→ Work instructions
Collect each line containing "that".

→ Given information
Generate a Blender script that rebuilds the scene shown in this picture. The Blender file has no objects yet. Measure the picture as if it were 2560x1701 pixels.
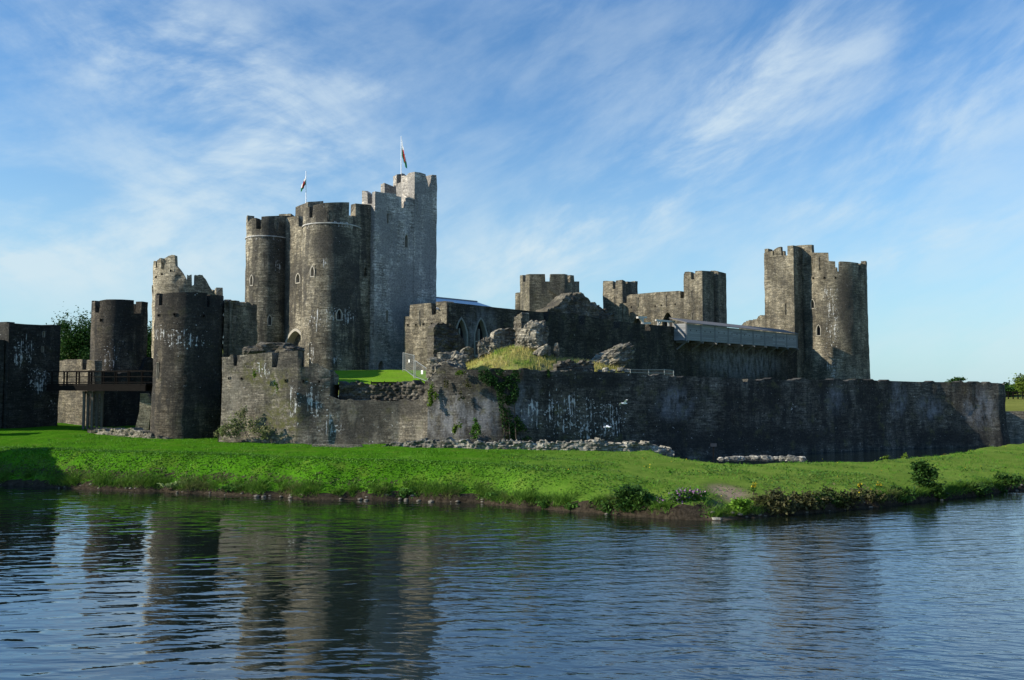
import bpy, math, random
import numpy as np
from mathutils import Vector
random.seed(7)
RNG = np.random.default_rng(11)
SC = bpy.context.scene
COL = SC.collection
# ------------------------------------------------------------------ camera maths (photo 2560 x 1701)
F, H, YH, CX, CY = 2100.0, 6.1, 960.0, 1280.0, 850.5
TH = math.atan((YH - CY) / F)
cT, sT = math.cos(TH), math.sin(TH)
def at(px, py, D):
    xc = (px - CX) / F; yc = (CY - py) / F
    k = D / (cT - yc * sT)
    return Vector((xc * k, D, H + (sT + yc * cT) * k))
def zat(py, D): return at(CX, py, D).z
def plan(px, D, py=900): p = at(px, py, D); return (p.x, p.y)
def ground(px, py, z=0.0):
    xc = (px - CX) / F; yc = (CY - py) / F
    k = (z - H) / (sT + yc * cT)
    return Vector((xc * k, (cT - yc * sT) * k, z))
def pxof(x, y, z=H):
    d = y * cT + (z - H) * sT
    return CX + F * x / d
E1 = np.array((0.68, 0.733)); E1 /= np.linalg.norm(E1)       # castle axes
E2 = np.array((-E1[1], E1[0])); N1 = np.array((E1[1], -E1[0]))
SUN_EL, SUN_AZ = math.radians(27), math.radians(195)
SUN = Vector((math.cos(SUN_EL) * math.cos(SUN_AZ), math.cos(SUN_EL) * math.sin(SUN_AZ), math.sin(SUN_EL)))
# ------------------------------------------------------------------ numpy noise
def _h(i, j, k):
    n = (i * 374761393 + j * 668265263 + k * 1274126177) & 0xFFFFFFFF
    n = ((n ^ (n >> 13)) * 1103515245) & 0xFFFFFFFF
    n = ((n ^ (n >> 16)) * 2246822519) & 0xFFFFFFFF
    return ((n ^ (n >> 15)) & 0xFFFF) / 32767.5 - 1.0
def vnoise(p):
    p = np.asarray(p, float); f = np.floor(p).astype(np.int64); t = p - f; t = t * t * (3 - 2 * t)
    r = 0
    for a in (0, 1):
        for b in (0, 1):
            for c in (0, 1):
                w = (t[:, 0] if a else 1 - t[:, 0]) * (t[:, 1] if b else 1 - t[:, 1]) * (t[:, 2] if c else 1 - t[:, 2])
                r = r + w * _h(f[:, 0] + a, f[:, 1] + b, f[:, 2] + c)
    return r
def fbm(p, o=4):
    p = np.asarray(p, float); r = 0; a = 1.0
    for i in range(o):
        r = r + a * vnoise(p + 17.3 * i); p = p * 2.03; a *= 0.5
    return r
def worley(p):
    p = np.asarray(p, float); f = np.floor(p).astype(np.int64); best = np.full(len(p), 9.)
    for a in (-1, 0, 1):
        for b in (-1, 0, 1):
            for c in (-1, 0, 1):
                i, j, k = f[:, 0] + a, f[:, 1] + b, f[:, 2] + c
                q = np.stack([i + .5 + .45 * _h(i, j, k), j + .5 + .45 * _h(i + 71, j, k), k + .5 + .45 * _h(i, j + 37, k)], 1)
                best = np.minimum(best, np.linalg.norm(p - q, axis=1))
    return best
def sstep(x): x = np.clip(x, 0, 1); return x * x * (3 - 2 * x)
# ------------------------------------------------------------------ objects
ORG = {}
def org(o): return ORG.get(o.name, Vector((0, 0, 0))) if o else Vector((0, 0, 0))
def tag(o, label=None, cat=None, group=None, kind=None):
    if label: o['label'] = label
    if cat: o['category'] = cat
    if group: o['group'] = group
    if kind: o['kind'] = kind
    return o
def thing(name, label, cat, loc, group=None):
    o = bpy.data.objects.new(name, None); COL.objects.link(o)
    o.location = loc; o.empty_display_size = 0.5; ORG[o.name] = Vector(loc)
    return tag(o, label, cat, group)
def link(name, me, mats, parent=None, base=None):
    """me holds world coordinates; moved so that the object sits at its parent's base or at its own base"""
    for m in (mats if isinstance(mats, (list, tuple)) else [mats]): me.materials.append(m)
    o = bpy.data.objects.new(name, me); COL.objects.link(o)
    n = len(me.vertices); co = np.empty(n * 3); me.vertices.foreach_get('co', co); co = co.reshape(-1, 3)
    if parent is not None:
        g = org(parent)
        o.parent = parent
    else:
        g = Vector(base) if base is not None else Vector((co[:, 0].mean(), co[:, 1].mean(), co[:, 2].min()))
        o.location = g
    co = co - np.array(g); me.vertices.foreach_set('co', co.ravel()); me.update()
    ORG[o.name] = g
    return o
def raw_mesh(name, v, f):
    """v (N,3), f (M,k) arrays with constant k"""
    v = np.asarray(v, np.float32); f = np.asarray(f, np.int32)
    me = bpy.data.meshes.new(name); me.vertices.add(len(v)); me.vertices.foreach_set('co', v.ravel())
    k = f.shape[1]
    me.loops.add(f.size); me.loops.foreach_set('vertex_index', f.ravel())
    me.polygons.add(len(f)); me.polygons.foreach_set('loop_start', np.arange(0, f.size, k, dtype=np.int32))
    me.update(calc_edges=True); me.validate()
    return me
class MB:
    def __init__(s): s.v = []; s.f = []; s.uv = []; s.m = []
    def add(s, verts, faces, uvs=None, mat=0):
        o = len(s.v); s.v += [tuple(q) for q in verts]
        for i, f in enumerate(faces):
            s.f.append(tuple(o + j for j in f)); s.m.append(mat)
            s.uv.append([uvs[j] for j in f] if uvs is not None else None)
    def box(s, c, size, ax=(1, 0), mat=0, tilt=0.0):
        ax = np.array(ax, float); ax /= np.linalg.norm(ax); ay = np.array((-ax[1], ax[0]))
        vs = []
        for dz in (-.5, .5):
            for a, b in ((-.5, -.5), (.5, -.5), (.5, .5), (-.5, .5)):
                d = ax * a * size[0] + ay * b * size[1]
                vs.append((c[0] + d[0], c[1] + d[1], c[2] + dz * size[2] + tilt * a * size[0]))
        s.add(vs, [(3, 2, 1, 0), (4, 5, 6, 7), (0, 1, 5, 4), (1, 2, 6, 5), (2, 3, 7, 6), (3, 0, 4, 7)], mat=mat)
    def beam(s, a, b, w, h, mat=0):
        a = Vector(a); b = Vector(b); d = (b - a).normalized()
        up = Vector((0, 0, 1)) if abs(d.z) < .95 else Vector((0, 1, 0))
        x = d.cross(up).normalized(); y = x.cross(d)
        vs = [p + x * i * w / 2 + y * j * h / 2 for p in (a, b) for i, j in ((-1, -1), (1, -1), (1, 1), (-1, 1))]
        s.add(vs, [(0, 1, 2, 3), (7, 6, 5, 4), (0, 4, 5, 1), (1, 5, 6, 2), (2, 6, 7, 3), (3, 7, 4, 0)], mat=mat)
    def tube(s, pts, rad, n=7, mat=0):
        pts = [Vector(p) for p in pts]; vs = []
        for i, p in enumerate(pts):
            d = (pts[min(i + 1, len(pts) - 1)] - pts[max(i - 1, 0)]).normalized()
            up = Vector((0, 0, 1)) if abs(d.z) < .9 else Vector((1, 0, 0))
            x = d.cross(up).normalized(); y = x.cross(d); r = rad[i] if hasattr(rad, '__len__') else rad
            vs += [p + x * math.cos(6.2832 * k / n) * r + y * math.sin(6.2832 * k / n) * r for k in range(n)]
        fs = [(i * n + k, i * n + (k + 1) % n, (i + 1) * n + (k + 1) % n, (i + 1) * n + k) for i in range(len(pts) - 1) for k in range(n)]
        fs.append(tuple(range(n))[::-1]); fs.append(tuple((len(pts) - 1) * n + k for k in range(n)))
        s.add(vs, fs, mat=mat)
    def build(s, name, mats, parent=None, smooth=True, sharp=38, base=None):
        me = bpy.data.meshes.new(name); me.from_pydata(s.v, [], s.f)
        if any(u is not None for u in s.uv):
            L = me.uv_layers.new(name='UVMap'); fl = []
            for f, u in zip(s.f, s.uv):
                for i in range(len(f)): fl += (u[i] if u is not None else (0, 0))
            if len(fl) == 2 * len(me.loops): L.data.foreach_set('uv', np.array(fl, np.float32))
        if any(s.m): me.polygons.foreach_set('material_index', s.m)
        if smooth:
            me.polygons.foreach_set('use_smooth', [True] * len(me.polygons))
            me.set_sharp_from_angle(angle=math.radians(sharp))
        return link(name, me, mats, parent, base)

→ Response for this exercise
Generate a Blender script that rebuilds the scene shown in this picture. The Blender file has no objects yet. Measure the picture as if it were 2560x1701 pixels.
    """me holds world coordinates; moved so that the object sits at its parent's base or at its own base"""